Vivir demasiadas experiencias suele ser perjudicial. No creo que el hombre esté hecho para la cantidad, sino para la calidad. Las experiencias, si vive uno para coleccionarlas, nos zarandean, nos ofrecen horizontes utópicos, nos emborrachan y confunden… Ahora diría incluso que cualquier experiencia, aun la de apariencia más inocente, suele ser demasiado vertiginosa para el alma humana, que solo se alimenta si el ritmo de lo que se la brinda es pausado.
Gracias a esa iniciación a la realidad que he descubierto con la meditación, supe que los peces de colores que hay en el fondo de ese océano que es la conciencia, esa flora y fauna interiores a las que me he referido un poco más arriba, solo pueden distinguirse cuando el mar está en calma, y no durante el oleaje y la tempestad de las experiencias. Y supe también que, cuando ese mar está en una calma aún mayor, ya no se distinguen ni los peces, sino solo el agua, el agua sin más. Pero a los seres humanos no suele bastarnos con los peces, y mucho menos simplemente con el agua; preferimos las olas: nos dan la impresión de vida, cuando lo cierto es que no son vida, sino solo vivacidad.
Hoy sé que conviene dejar de tener experiencias, sean del género que sean, y limitarse a vivir: dejar que la vida se exprese tal cual es, y no llenarla con los artificios de nuestros viajes o lecturas, relaciones o pasiones, espectáculos, entretenimientos, búsquedas… todas nuestras experiencias suelen competir con la vida y logran, casi siempre, desplazarla e incluso anularla. La verdadera vida está detrás de lo que nosotros llamamos vida. No viajar, no leer, no hablar…: todo eso es mejor que su contrario para el descubrimiento de la luz y de la paz.

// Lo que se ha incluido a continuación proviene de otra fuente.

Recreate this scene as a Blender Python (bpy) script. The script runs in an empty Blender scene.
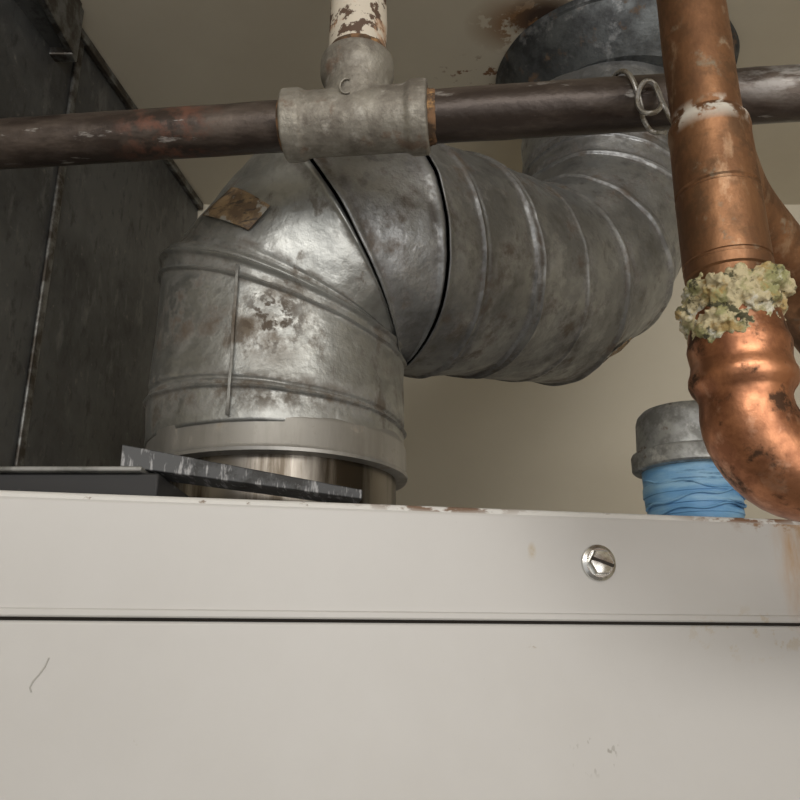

Claro que para vislumbrar algo de todo esto que tan rápidamente se escribe y tan lentamente se llega a aprender tuve que familiarizarme con mis sensaciones corporales y, lo que es todavía más arduo, clasificar mis pensamientos y sentimientos, mis emociones. Porque es fácil decir que uno tiene distracciones, pero muy difícil, en cambio, saber qué clase de distracciones son las que padece.